What you need to do: Return precisely the span of lines from the top of the material below to the line containing "mb = MB().box(-60,-8,2.55,-9.35,120,2.62);", both included. Pictures are excluded.
[start]
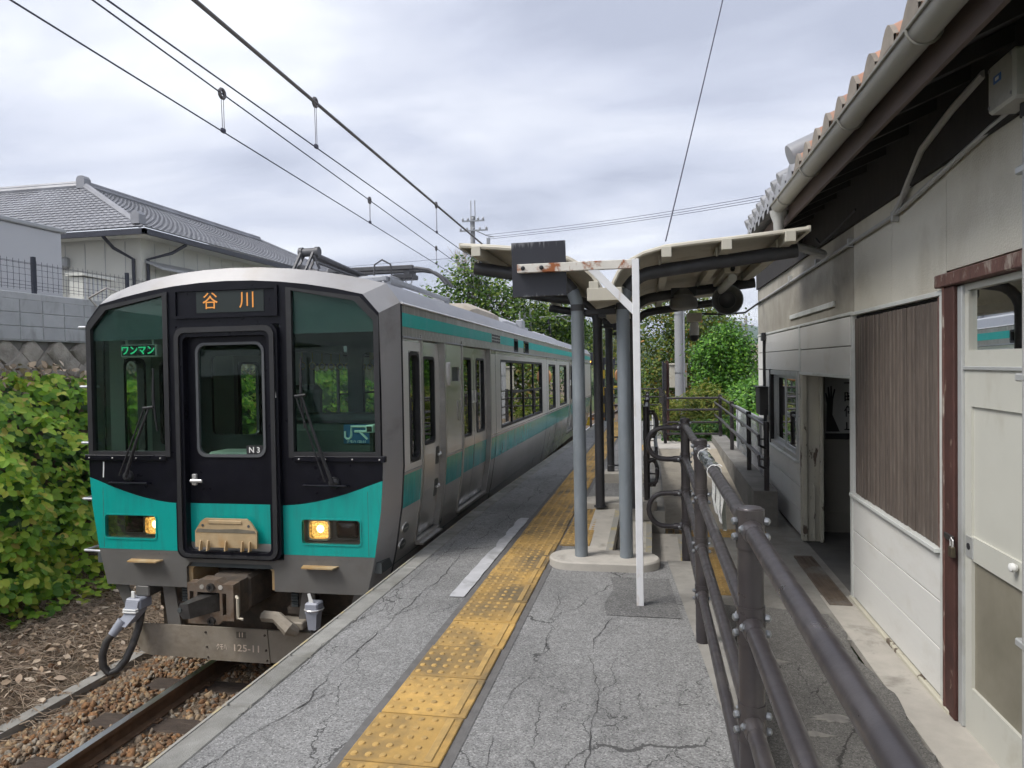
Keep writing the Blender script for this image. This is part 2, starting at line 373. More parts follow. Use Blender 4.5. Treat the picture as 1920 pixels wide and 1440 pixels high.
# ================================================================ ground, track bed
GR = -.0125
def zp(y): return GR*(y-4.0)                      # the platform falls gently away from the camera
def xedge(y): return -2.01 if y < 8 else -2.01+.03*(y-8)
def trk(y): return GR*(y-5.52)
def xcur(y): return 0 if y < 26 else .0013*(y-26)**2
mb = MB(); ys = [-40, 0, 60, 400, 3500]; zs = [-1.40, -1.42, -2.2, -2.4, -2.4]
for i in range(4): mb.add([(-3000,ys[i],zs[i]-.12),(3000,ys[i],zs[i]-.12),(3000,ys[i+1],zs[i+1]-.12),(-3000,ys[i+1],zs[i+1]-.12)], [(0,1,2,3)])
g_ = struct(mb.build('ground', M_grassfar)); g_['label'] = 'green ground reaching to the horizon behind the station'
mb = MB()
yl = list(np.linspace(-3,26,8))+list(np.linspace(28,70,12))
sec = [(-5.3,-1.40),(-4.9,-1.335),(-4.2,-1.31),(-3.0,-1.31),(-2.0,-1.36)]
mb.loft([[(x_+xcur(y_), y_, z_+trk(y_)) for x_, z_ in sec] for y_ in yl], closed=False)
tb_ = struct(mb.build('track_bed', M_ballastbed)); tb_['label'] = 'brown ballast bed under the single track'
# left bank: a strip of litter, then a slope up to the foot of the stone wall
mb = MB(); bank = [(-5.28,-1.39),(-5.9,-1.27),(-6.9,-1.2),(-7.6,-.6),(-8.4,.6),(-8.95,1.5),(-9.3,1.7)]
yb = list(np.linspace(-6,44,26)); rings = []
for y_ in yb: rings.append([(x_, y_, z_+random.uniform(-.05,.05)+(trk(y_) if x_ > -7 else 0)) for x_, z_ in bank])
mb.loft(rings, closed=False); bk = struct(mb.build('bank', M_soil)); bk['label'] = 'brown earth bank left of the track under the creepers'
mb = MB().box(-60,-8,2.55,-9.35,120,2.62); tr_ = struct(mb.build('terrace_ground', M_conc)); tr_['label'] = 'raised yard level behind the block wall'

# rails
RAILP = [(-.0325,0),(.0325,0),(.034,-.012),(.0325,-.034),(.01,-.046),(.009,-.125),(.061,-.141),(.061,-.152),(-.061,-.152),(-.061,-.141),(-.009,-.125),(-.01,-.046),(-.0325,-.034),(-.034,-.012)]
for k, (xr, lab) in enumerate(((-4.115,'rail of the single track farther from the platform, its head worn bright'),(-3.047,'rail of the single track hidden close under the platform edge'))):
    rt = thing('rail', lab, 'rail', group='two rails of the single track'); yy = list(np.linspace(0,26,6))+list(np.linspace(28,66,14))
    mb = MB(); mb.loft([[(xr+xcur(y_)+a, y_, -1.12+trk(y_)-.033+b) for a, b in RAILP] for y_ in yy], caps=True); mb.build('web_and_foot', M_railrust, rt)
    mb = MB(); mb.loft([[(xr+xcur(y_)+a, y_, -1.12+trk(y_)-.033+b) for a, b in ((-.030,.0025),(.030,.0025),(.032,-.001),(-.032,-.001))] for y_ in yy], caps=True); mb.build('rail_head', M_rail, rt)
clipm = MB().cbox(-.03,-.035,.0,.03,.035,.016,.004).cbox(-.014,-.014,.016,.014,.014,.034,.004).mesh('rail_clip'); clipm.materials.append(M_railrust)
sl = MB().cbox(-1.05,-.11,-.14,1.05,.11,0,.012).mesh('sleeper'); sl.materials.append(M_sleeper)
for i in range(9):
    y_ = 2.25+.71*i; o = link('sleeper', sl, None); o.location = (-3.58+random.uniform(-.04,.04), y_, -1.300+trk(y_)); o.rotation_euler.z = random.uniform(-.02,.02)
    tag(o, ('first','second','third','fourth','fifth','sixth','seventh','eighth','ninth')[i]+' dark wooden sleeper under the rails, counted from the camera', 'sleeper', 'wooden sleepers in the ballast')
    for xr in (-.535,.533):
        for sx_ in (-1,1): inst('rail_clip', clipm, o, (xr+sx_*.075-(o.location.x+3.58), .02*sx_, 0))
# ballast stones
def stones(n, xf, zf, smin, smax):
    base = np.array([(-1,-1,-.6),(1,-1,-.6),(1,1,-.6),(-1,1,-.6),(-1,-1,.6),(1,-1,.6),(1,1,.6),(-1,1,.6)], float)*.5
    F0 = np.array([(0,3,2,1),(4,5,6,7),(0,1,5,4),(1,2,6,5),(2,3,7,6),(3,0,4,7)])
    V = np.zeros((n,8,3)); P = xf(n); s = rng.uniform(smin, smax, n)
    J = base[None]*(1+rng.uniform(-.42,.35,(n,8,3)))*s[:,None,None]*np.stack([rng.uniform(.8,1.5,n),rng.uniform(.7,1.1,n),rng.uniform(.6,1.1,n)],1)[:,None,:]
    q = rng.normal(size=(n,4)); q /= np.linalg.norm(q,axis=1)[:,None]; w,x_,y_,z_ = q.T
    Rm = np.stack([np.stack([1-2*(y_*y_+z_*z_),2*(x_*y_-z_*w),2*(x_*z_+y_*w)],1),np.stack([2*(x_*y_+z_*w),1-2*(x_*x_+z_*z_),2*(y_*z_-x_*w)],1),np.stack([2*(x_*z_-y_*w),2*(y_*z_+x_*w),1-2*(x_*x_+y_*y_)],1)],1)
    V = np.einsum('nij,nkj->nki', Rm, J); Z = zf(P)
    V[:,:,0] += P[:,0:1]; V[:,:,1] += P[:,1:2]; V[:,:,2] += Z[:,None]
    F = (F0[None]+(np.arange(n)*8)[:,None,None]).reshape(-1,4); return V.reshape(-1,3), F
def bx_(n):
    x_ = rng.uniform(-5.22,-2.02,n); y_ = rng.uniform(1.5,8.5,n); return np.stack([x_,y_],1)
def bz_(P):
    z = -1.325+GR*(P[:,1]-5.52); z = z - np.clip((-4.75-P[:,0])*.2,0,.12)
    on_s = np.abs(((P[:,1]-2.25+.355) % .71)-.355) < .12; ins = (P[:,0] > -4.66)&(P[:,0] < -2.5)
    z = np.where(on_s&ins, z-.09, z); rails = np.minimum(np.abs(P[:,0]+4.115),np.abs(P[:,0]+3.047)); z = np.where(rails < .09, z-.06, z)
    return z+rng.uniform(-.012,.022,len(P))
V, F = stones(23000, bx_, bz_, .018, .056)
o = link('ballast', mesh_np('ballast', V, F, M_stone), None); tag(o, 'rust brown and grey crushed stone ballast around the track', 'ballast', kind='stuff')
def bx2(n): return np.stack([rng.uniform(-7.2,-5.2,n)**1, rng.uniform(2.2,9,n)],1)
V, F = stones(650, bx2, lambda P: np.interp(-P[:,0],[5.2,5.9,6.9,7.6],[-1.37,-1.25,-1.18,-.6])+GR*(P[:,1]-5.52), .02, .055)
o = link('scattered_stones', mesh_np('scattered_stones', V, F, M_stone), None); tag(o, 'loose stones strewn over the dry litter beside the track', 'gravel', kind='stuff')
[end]
Response to this exercise:
Keep writing the Blender script for this image. This is part 2, starting at line 373. More parts follow. Use Blender 4.5. Treat the picture as 1920 pixels wide and 1440 pixels high.
# ================================================================ ground, track bed
GR = -.0125
def zp(y): return GR*(y-4.0)                      # the platform falls gently away from the camera
def xedge(y): return -2.01 if y < 8 else -2.01+.03*(y-8)
def trk(y): return GR*(y-5.52)
def xcur(y): return 0 if y < 26 else .0013*(y-26)**2
mb = MB(); ys = [-40, 0, 60, 400, 3500]; zs = [-1.40, -1.42, -2.2, -2.4, -2.4]
for i in range(4): mb.add([(-3000,ys[i],zs[i]-.12),(3000,ys[i],zs[i]-.12),(3000,ys[i+1],zs[i+1]-.12),(-3000,ys[i+1],zs[i+1]-.12)], [(0,1,2,3)])
g_ = struct(mb.build('ground', M_grassfar)); g_['label'] = 'green ground reaching to the horizon behind the station'
mb = MB()
yl = list(np.linspace(-3,26,8))+list(np.linspace(28,70,12))
sec = [(-5.3,-1.40),(-4.9,-1.335),(-4.2,-1.31),(-3.0,-1.31),(-2.0,-1.36)]
mb.loft([[(x_+xcur(y_), y_, z_+trk(y_)) for x_, z_ in sec] for y_ in yl], closed=False)
tb_ = struct(mb.build('track_bed', M_ballastbed)); tb_['label'] = 'brown ballast bed under the single track'
# left bank: a strip of litter, then a slope up to the foot of the stone wall
mb = MB(); bank = [(-5.28,-1.39),(-5.9,-1.27),(-6.9,-1.2),(-7.6,-.6),(-8.4,.6),(-8.95,1.5),(-9.3,1.7)]
yb = list(np.linspace(-6,44,26)); rings = []
for y_ in yb: rings.append([(x_, y_, z_+random.uniform(-.05,.05)+(trk(y_) if x_ > -7 else 0)) for x_, z_ in bank])
mb.loft(rings, closed=False); bk = struct(mb.build('bank', M_soil)); bk['label'] = 'brown earth bank left of the track under the creepers'
mb = MB().box(-60,-8,2.55,-9.35,120,2.62); tr_ = struct(mb.build('terrace_ground', M_conc)); tr_['label'] = 'raised yard level behind the block wall'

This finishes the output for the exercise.